* Start *

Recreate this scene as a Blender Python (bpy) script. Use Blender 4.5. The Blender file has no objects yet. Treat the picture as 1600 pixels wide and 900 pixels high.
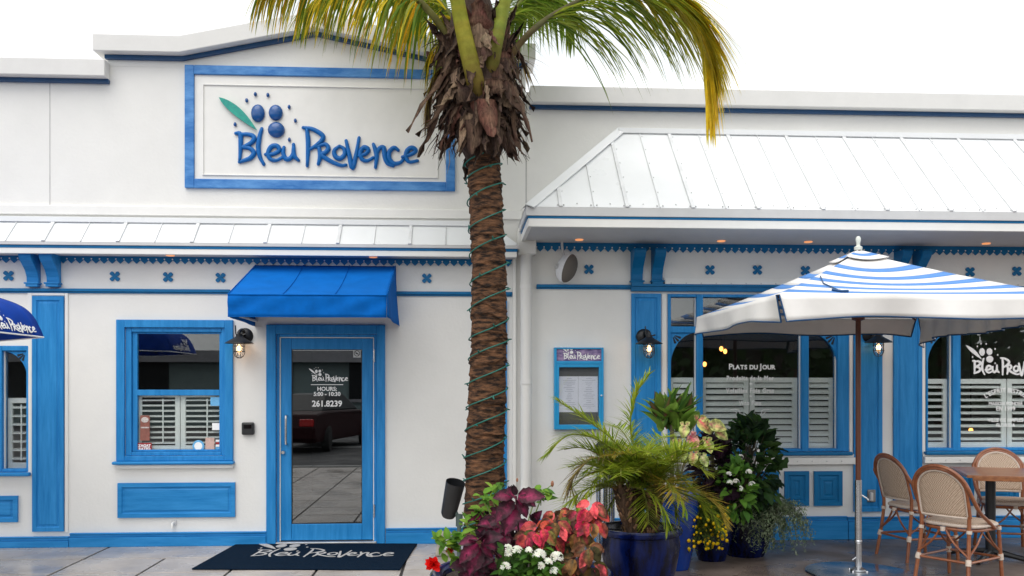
import bpy, math, random
from mathutils import Vector, Matrix
rnd = random.Random(7)
PI = math.pi
R_ = math.radians
sc = bpy.context.scene
COL = sc.collection

# ------------------------------------------------------------------ camera, world, sun
F = 1390.0; YH = 600.0; YAW = math.atan(0.0575); HC = 1.5; DC = 8.42
cam_d = bpy.data.cameras.new('camera'); cam = bpy.data.objects.new('camera', cam_d); COL.objects.link(cam)
cam.location = (0, -DC, HC); cam.rotation_euler = (R_(90), 0, -YAW)
cam_d.sensor_width = 36; cam_d.lens = F * 36 / 1600; cam_d.shift_y = (YH - 450) / 1600
cam_d.clip_start = 0.05; cam_d.clip_end = 2000
sc.camera = cam

SUN_EL, SUN_AZ = 58, 205          # azimuth measured from +Y clockwise: sun stands behind the camera
w = bpy.data.worlds.new('World'); sc.world = w; w.use_nodes = True
nt = w.node_tree; nt.nodes.clear()
out = nt.nodes.new('ShaderNodeOutputWorld'); bg = nt.nodes.new('ShaderNodeBackground')
sky = nt.nodes.new('ShaderNodeTexSky'); sky.sky_type = 'NISHITA'; sky.sun_disc = False
sky.sun_elevation = R_(SUN_EL); sky.sun_rotation = R_(SUN_AZ); sky.air_density = 1; sky.dust_density = 3
tc = nt.nodes.new('ShaderNodeTexCoord'); mp = nt.nodes.new('ShaderNodeMapping'); mp.inputs['Scale'].default_value = (1, 1, 3.0); mp.inputs['Location'].default_value = (3, 1, 0)
cn = nt.nodes.new('ShaderNodeTexNoise'); cn.inputs['Scale'].default_value = 1.6; cn.inputs['Detail'].default_value = 5
cr = nt.nodes.new('ShaderNodeValToRGB')
cr.color_ramp.elements[0].position = 0.42; cr.color_ramp.elements[0].color = (6.7, 7.0, 7.15, 1)
cr.color_ramp.elements[1].position = 0.69; cr.color_ramp.elements[1].color = (12.8, 12.7, 12.5, 1)
mx = nt.nodes.new('ShaderNodeMixRGB'); mx.inputs[0].default_value = 0.9
nt.links.new(tc.outputs['Generated'], mp.inputs[0]); nt.links.new(mp.outputs[0], cn.inputs['Vector'])
nt.links.new(cn.outputs['Fac'], cr.inputs[0]); nt.links.new(sky.outputs[0], mx.inputs[1]); nt.links.new(cr.outputs[0], mx.inputs[2])
nt.links.new(mx.outputs[0], bg.inputs[0]); nt.links.new(bg.outputs[0], out.inputs[0])
bg.inputs[1].default_value = 0.105

sd = bpy.data.lights.new('sun', 'SUN'); so = bpy.data.objects.new('sun', sd); COL.objects.link(so)
sd.energy = 1.0; sd.angle = R_(50); sd.color = (1.0, 0.965, 0.92)
dv = Vector((math.sin(R_(SUN_AZ)) * math.cos(R_(SUN_EL)), math.cos(R_(SUN_AZ)) * math.cos(R_(SUN_EL)), math.sin(R_(SUN_EL))))
so.rotation_euler = dv.to_track_quat('Z', 'Y').to_euler(); so.location = (0, -10, 20)

sc.view_settings.view_transform = 'Standard'; sc.view_settings.look = 'None'
sc.view_settings.exposure = 0.63; sc.view_settings.gamma = 1.0
sc.cycles.max_bounces = 8; sc.cycles.transparent_max_bounces = 24

# ------------------------------------------------------------------ measuring helpers (metres)
_f = Vector((math.sin(YAW), math.cos(YAW), 0)); _r = Vector((math.cos(YAW), -math.sin(YAW), 0)); _C = Vector((0, -DC, HC))
def at(px, py, Y=0.0):
    xc = (px - 800) / F; d = _f + _r * xc + Vector((0, 0, (YH - py) / F))
    return _C + d * ((Y + DC) / d.y)
def dep(px, py, Z):
    xc = (px - 800) / F
    return _C + (_f + _r * xc + Vector((0, 0, (YH - py) / F))) * Z
def rc(x0, y0, x1, y1, Y=0.0):
    a = at(x0, y0, Y); b = at(x1, y1, Y); m = (x0 + x1) / 2
    return a.x, b.x, at(m, y1, Y).z, at(m, y0, Y).z        # x0,x1,z0,z1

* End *

(GOAL): Using the data above, print every line exactly, omitting pictures.

(RESULT):
Recreate this scene as a Blender Python (bpy) script. Use Blender 4.5. The Blender file has no objects yet. Treat the picture as 1600 pixels wide and 900 pixels high.
import bpy, math, random
from mathutils import Vector, Matrix
rnd = random.Random(7)
PI = math.pi
R_ = math.radians
sc = bpy.context.scene
COL = sc.collection

# ------------------------------------------------------------------ camera, world, sun
F = 1390.0; YH = 600.0; YAW = math.atan(0.0575); HC = 1.5; DC = 8.42
cam_d = bpy.data.cameras.new('camera'); cam = bpy.data.objects.new('camera', cam_d); COL.objects.link(cam)
cam.location = (0, -DC, HC); cam.rotation_euler = (R_(90), 0, -YAW)
cam_d.sensor_width = 36; cam_d.lens = F * 36 / 1600; cam_d.shift_y = (YH - 450) / 1600
cam_d.clip_start = 0.05; cam_d.clip_end = 2000
sc.camera = cam

SUN_EL, SUN_AZ = 58, 205          # azimuth measured from +Y clockwise: sun stands behind the camera
w = bpy.data.worlds.new('World'); sc.world = w; w.use_nodes = True
nt = w.node_tree; nt.nodes.clear()
out = nt.nodes.new('ShaderNodeOutputWorld'); bg = nt.nodes.new('ShaderNodeBackground')
sky = nt.nodes.new('ShaderNodeTexSky'); sky.sky_type = 'NISHITA'; sky.sun_disc = False
sky.sun_elevation = R_(SUN_EL); sky.sun_rotation = R_(SUN_AZ); sky.air_density = 1; sky.dust_density = 3
tc = nt.nodes.new('ShaderNodeTexCoord'); mp = nt.nodes.new('ShaderNodeMapping'); mp.inputs['Scale'].default_value = (1, 1, 3.0); mp.inputs['Location'].default_value = (3, 1, 0)
cn = nt.nodes.new('ShaderNodeTexNoise'); cn.inputs['Scale'].default_value = 1.6; cn.inputs['Detail'].default_value = 5
cr = nt.nodes.new('ShaderNodeValToRGB')
cr.color_ramp.elements[0].position = 0.42; cr.color_ramp.elements[0].color = (6.7, 7.0, 7.15, 1)
cr.color_ramp.elements[1].position = 0.69; cr.color_ramp.elements[1].color = (12.8, 12.7, 12.5, 1)
mx = nt.nodes.new('ShaderNodeMixRGB'); mx.inputs[0].default_value = 0.9
nt.links.new(tc.outputs['Generated'], mp.inputs[0]); nt.links.new(mp.outputs[0], cn.inputs['Vector'])
nt.links.new(cn.outputs['Fac'], cr.inputs[0]); nt.links.new(sky.outputs[0], mx.inputs[1]); nt.links.new(cr.outputs[0], mx.inputs[2])
nt.links.new(mx.outputs[0], bg.inputs[0]); nt.links.new(bg.outputs[0], out.inputs[0])
bg.inputs[1].default_value = 0.105

sd = bpy.data.lights.new('sun', 'SUN'); so = bpy.data.objects.new('sun', sd); COL.objects.link(so)
sd.energy = 1.0; sd.angle = R_(50); sd.color = (1.0, 0.965, 0.92)
dv = Vector((math.sin(R_(SUN_AZ)) * math.cos(R_(SUN_EL)), math.cos(R_(SUN_AZ)) * math.cos(R_(SUN_EL)), math.sin(R_(SUN_EL))))
so.rotation_euler = dv.to_track_quat('Z', 'Y').to_euler(); so.location = (0, -10, 20)

sc.view_settings.view_transform = 'Standard'; sc.view_settings.look = 'None'
sc.view_settings.exposure = 0.63; sc.view_settings.gamma = 1.0
sc.cycles.max_bounces = 8; sc.cycles.transparent_max_bounces = 24

# ------------------------------------------------------------------ measuring helpers (metres)
_f = Vector((math.sin(YAW), math.cos(YAW), 0)); _r = Vector((math.cos(YAW), -math.sin(YAW), 0)); _C = Vector((0, -DC, HC))
def at(px, py, Y=0.0):
    xc = (px - 800) / F; d = _f + _r * xc + Vector((0, 0, (YH - py) / F))
    return _C + d * ((Y + DC) / d.y)
def dep(px, py, Z):
    xc = (px - 800) / F
    return _C + (_f + _r * xc + Vector((0, 0, (YH - py) / F))) * Z
def rc(x0, y0, x1, y1, Y=0.0):
    a = at(x0, y0, Y); b = at(x1, y1, Y); m = (x0 + x1) / 2
    return a.x, b.x, at(m, y1, Y).z, at(m, y0, Y).z        # x0,x1,z0,z1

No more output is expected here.